While C++ offers full control, MLIR encourages defining patterns declaratively using TableGen. This is known as Declarative Rewrite Rules (DRR). DRR allows compiler engineers to express the source DAG and the result DAG succinctly. The TableGen backend automatically generates the C++ boilerplate, ensuring that pattern application is safe and verifying that types match constraints automatically.

For example, folding a transpose into a convolution involves purely structural matching. In C++, this requires checking attributes, operand types, and result users. In DRR, it is expressed as a direct mapping: (transpose (conv $a, $b)) -> (conv_transposed $a, $b).

Canonicalization and Optimization

The most common application of pattern rewriting is canonicalization. This involves iterative optimizations like constant folding, dead code elimination, and algebraic simplification. MLIR applies these patterns using a greedy strategy. The driver applies patterns repeatedly until the IR reaches a fixed point where no further patterns match.

This "optimization-by-convergence" strategy is powerful but requires careful design of the patterns. If Pattern A transforms $X \to Y$ and Pattern B transforms $Y \to X$, the compiler will enter an infinite loop. Developers must ensure that patterns monotonically decrease the complexity or cost of the IR, or distinct them into separate passes.

The Dialect Conversion Framework

While the greedy driver is sufficient for optimization within the same abstraction level, it struggles with lowering, the process of converting high-level dialects (like tensor) to low-level dialects (like memref or llvm). Lowering often involves changing types (Type Conversion) and ensuring that the resulting IR is strictly legal for a specific target.

The Dialect Conversion Framework solves this by introducing the concept of a Conversion Target. The target defines what is "legal."

Defining Legality

Legality is not binary; it is granular. An operation can be:

• Legal: The operation is supported by the target and should be preserved.
• Illegal: The operation must be converted. If it remains after the pass, the compilation fails.
• Dynamic: The operation is legal only if specific conditions are met (e.g., a convolution is legal only if the stride is 1).

The framework traverses the IR. When it encounters an illegal operation, it searches for a registered ConversionPattern that can lower it to a sequence of legal operations.

The interaction between legality checks and type conversion drives the lowering process. The framework automatically injects cast operations when bridging differing type systems.

Type Conversion and Materialization

A critical challenge in lowering is that operands often change types. When lowering linalg on tensors to linalg on buffers, a tensor<4x4xf32> becomes a memref<4x4xf32>.
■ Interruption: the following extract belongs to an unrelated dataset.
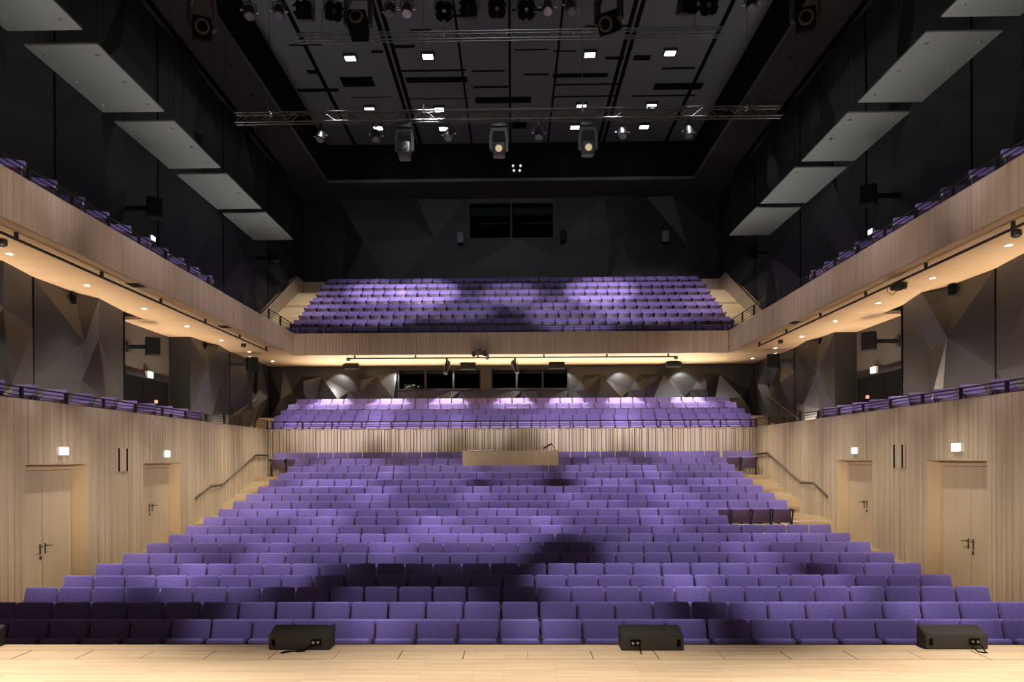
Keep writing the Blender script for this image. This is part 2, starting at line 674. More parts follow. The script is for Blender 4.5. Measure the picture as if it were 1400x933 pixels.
# ---------------------------------------------------------------- setting
# stage
mb = MB()
mb.box(-XD, XD, -4, YSTAGE, ZSTAGE - 0.12, ZSTAGE)
ya, yb_ = at_z(701, 890.2, ZSTAGE).y, at_z(701, 902.2, ZSTAGE).y
g = 0.0015
xj0 = at_z(721.5, 896, ZSTAGE).x
nj = 0
for k in range(-15, 16):
    x = xj0 + k * (at_z(721.5 + 89.6, 902, ZSTAGE).x - at_z(721.5, 902, ZSTAGE).x)
    wj = 0.007 if (k * 7) % 3 else 0.003
    mb.box(x - wj / 2, x + wj / 2, yb_, ya, ZSTAGE - 0.01, ZSTAGE + g, 1)
mb.box(-XD, XD, ya - 0.002, ya + 0.002, ZSTAGE - 0.01, ZSTAGE + g, 2)
mb.box(-XD, XD, yb_ - 0.002, yb_ + 0.002, ZSTAGE - 0.01, ZSTAGE + g, 2)
o = mb.build('stage_floor', [M_STAGE, M_GROOVE, plain('groove_brown', (0.30, 0.21, 0.13), 0.8)])
struct(o)
mb = MB()
mb.box(-XD, XD, YSTAGE - 0.15, YSTAGE - 0.02, -0.2, ZSTAGE - 0.12)
struct(mb.build('stage_front', M_RIBX))

# stepped stalls floor
mb = MB()
poly = [(YSTAGE - 0.02, -0.3)]
poly.append((YSTAGE - 0.02, row_floor[0]))
for k in range(1, 19):
    e = row_depth[k] - 0.86
    poly += [(e, row_floor[k - 1]), (e, row_floor[k])]
poly += [(YB + 0.3, row_floor[18]), (YB + 0.3, -0.3)]
mb.prism(poly, 'X', -7.95, 7.85)
struct(mb.build('floor', M_STEP))


def interp_floor(y):
    yy = y + 0.41
    if yy <= row_depth[0]:
        return row_floor[0]
    for k in range(18):
        if row_depth[k] <= yy <= row_depth[k + 1]:
            t = (yy - row_depth[k]) / (row_depth[k + 1] - row_depth[k])
            return row_floor[k] * (1 - t) + row_floor[k + 1] * t
    return row_floor[18]


def aisle(side, name):
    mb = MB()
    poly = [(YSTAGE - 0.02, -0.3), (YSTAGE - 0.02, row_floor[0])]
    y = 8.2
    z = row_floor[0]
    fronts = []
    while y < 24.6:
        fronts.append(y); y += 0.45
    for fy in fronts:
        if 13.0 < fy < 15.4 or 17.2 < fy < 19.7 or 20.5 < fy < 21.9:
            continue                                            # landings at the doors and half way up
        nz = interp_floor(fy + 0.35)
        poly += [(fy, z), (fy, nz)]
        z = nz
    poly += [(24.72, z), (24.72, row_floor[18]), (YB + 0.3, row_floor[18]), (YB + 0.3, -0.3)]
    a, b = (7.86, XW + 0.6) if side > 0 else (-XW - 0.6, -7.96)
    mb.prism(poly, 'X', a, b)
    o = mb.build(name, M_STEP)
    struct(o)
    return o


aisle(-1, 'aisle_stairs_left')
aisle(1, 'aisle_stairs_right')


def landing_z(y):
    """height of the aisle at depth y"""
    z = row_floor[0]; fy = 8.2
    while fy < 24.6:
        if not (13.0 < fy < 15.4 or 17.2 < fy < 19.7 or 20.5 < fy < 21.9):
            if fy <= y:
                z = interp_floor(fy + 0.35)
        fy += 0.45
    return z


def ribs(y0, y1, rng, wmin=0.045, wmax=0.15, gap=0.012, dmax=0.03):
    """irregular vertical battens: list of (start, end, depth)"""
    out = []
    y = y0
    while y < y1 - 0.02:
        w = rng.uniform(wmin, wmax)
        e = min(y + w, y1)
        out.append((y, e - gap, rng.choice([0.0, 0.0, dmax * 0.5, dmax])))
        y = e
    return out


DOORS = {-1: [], 1: []}
DOOR_SPANS = {-1: [(13.05, 15.0), (17.27, 19.28)], 1: [(13.5, 15.5), (17.79, 19.76)]}
ZHEAD = Z(-0.03)


def side_wall(side, name):
    rng = random.Random(11 + side)
    mb = MB()
    # backing, split round the two door recesses
    cuts = [Y0] + [v for sp in DOOR_SPANS[side] for v in sp] + [YB + 0.2]
    s = side
    xa, xb_ = sorted((s * (XW + 0.03), s * (XW + 0.25)))
    for i in range(0, len(cuts), 2):
        mb.box(xa, xb_, cuts[i], cuts[i + 1], -0.3, ZWALL - 0.01, 1)
        for y, e, dd in ribs(cuts[i], cuts[i + 1], rng):
            x0, x1 = sorted((s * (XW - dd), s * (XW + 0.03)))
            mb.box(x0, x1, y, e, -0.3, ZWALL - 0.005)
    for a, b in DOOR_SPANS[side]:
        mb.box(xa, xb_, a, b, ZHEAD, ZWALL - 0.01, 1)
        for y, e, dd in ribs(a, b, rng):
            x0, x1 = sorted((s * (XW - dd), s * (XW + 0.03)))
            mb.box(x0, x1, y, e, ZHEAD, ZWALL - 0.005)
    # capping board
    x0, x1 = sorted((s * (XW - 0.03), s * (XW + 0.25)))
    mb.box(x0, x1, Y0, YB + 0.3, ZWALL - 0.005, ZWALL + 0.01)
    struct(mb.build(name, [M_RIB, M_GROOVE]))


side_wall(-1, 'wall_left')
side_wall(1, 'wall_right')

dn = 0
for side in (-1, 1):
    sname = 'left' if side < 0 else 'right'
    for i, (a, b) in enumerate(DOOR_SPANS[side]):
        dn += 1
        zf = landing_z(a + 0.5)
        root = empty('door_%d' % dn, (side * XW, (a + b) / 2, zf),
                     label='pale timber double door in the %s wall, %s the stage' % (sname, 'nearer' if i == 0 else 'farther from'),
                     cat='door')
        struct(root)
        h = ZHEAD - zf
        L = (b - a) / 2
        rec = 0.32

        def bx(mb, x0, x1, y0, y1, z0, z1, m=0):
            X0, X1 = sorted((side * x0, side * x1))
            mb.box(X0, X1, y0, y1, z0, z1, m)
        mb = MB()
        bx(mb, 0.0, rec + 0.14, -L - 0.0, -L + 0.03, 0, h)
        bx(mb, 0.0, rec + 0.14, L - 0.03, L, 0, h)
        bx(mb, 0.0, rec + 0.14, -L + 0.03, L - 0.03, h - 0.03, h)
        bx(mb, rec - 0.03, rec + 0.14, -L + 0.03, L - 0.03, h - 0.14, h - 0.03)
        mb.build('door_frame', M_REVEAL, root)
        mb = MB()
        bx(mb, rec + 0.06, rec + 0.2, -L, L, 0, h)
        mb.build('frame_shadow_gap', M_GROOVE, root)
        for sgn in (-1, 1):
            mb = MB()
            y0, y1 = (-L + 0.05, -0.013) if sgn < 0 else (0.013, L - 0.065)
            bx(mb, rec, rec + 0.05, y0, y1, 0.01, h - 0.15)
            leaf = mb.build('door_leaf', M_DOOR, root)
            hb = MB()
            zc = 1.05
            yh = sgn * 0.075
            bx(hb, rec - 0.012, rec, yh - 0.02, yh + 0.02, zc - 0.13, zc + 0.08)
            hb.tube([(side * (rec - 0.01), yh, zc + 0.03), (side * (rec - 0.07), yh, zc + 0.03),
                     (side * (rec - 0.07), yh + sgn * 0.13, zc + 0.025)], 0.011, 8)
            if sgn < 0:
                bx(hb, rec - 0.02, rec - 0.005, yh - 0.022, yh + 0.022, zc - 0.24, zc - 0.16)
            hb.build('door_handle', M_HANDLE, leaf, 40)

# back wall of the stalls, finely ribbed
mb = MB()
rng = random.Random(3)
mb.box(-XW - 0.2, XW + 0.2, YB + 0.04, YB + 0.3, -0.2, ZWALL - 0.01, 1)
for x, e, dd in ribs(-XW, XW, rng, 0.05, 0.17, 0.022, 0.04):
    mb.box(x, e, YB - dd, YB + 0.04, row_floor[18], ZWALL - 0.005)
mb.box(-XW - 0.02, XW + 0.02, YB - 0.05, YB + 0.3, ZWALL - 0.005, ZWALL + 0.012)
struct(mb.build('wall_back', [M_RIB, M_GROOVE]))

# lower gallery floors (sides) and lower balcony tiers
for side, nm in ((-1, 'gallery_floor_left'), (1, 'gallery_floor_right')):
    x0, x1 = sorted((side * (XW + 0.25), side * (XD + 0.9)))
    mb = MB().box(x0, x1, Y0, 26.65, ZGAL - 0.2, ZGAL)
    mb.box(side * 9.85 - 0.5, side * 9.85 + 0.5, 12.5, 22.3, ZGAL, ZGAL + 0.06)
    struct(mb.build(nm, M_STEP))
mb = MB()
poly = [(YB + 0.3, ZGAL - 0.3), (YB + 0.3, lb_floor[0])]
for k in range(1, 5):
    e = lb_depth[k] - 0.86
    poly += [(e, lb_floor[k - 1]), (e, lb_floor[k])]
poly += [(YL, lb_floor[4]), (YL, ZGAL - 0.3)]
mb.prism(poly, 'X', -9.75, 9.75)
struct(mb.build('balcony_floor_lower', M_STEP))
for side, nm in ((-1, 'balcony_stairs_left'), (1, 'balcony_stairs_right')):
    x0, x1 = sorted((side * 9.75, side * XD))
    poly = [(26.65, ZGAL - 0.2), (26.65, ZGAL)]
    n = 10
    z = ZGAL
    for j in range(n):
        fy = 27.5 + j * 0.32
        nz = ZGAL + (lb_floor[4] - ZGAL) * (j + 1) / n
        poly += [(fy, z), (fy, nz)]
        z = nz
    poly += [(YL, z), (YL, ZGAL - 0.2)]
    struct(MB().prism(poly, 'X', x0, x1).build(nm, M_STEP))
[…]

If an operation is converted but its user has not been converted yet, the IR becomes invalid because the producer yields a memref while the consumer expects a tensor. The Dialect Conversion framework handles this by allowing the user to define source and target materializations. The framework temporarily inserts "cast" operations (unrealized conversion casts) to glue the new and old type systems together. Once the conversion is complete, if all casts cancel out, they are removed. If casts remain, the conversion is deemed partial or incomplete.
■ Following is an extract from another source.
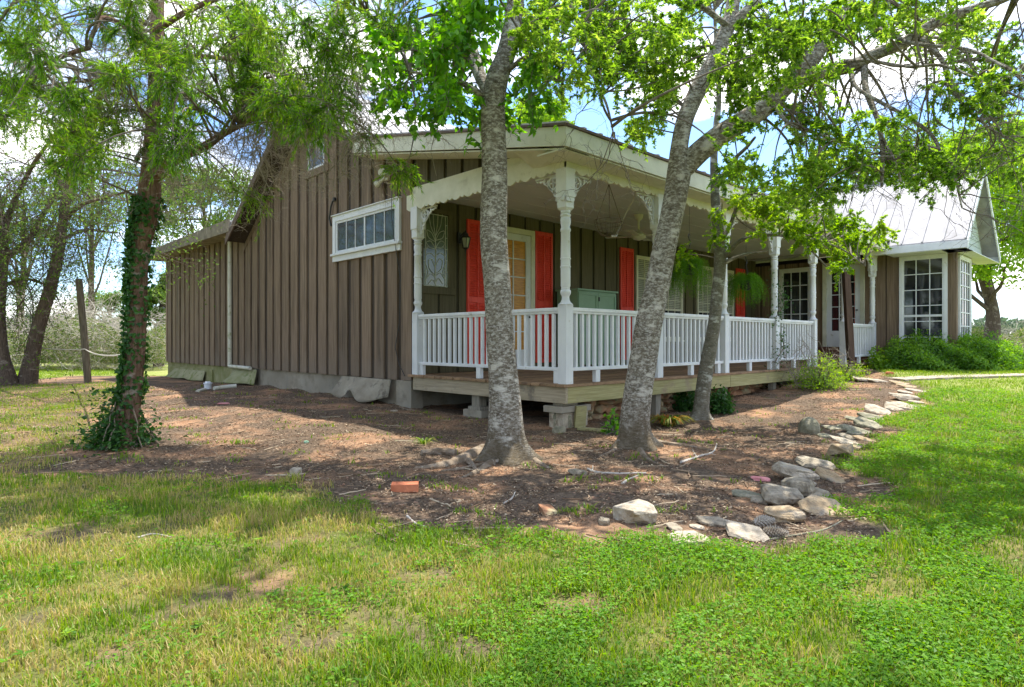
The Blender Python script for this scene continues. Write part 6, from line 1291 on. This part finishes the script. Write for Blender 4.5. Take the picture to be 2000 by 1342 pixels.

Implementing a Lowering Pass

To implement a lowering pass, such as converting a custom MyDialect to the standard LLVM dialect, you must coordinate the components discussed above.

1. The Type Converter: Define how your high-level types map to LLVM types. For instance, mapping a custom ComplexType to a struct of two floats !llvm.struct<(f32, f32)>.
2. The Conversion Target: explicitly mark MyDialect operations as illegal and LLVM dialect operations as legal.
3. Patterns: Implement ConversionPattern classes. In the matchAndRewrite method, you use the TypeConverter to get the expected LLVM types for the operands, create the new LLVM instructions, and replace the root op.

Consider a scenario where we lower a high-level AddOp operating on tensors to a loop nest. The pattern does not merely replace one op with another; it generates a scf.for loop structure. Inside the loop body, it inserts the scalar addition. The rewriter provided by the conversion framework tracks these insertions, ensuring that if the overall conversion fails (perhaps due to a missing pattern for a different op), all these changes are rolled back atomically.

Pattern Granularity and Fusion

A significant architectural decision in MLIR is the preference for many small, composable patterns over large, complex ones. In previous compiler generations, a "Fusion Pass" might be a 5000-line logic block that handles every permutation of Convolution, ReLU, and BatchNorm.

In MLIR, this is decomposed:

1. A pattern to fuse Conv + Bias.
2. A pattern to fuse Conv + ReLU.
3. A pattern to fuse Conv + BatchNorm.

The greedy driver applies these opportunistically. If Conv + Bias + ReLU appears, the first pattern runs, producing ConvBias. Then, the second pattern recognizes ConvBias (which implements the same interface as Conv) and fuses the ReLU. This composability reduces maintenance burden and allows new operators to benefit from existing optimizations simply by implementing the correct interfaces or traits.

By mastering pattern rewriting and the conversion framework, you gain control over the entire compilation pipeline, enabling the translation of abstract mathematical models into highly optimized machine code tailored for specific hardware accelerators.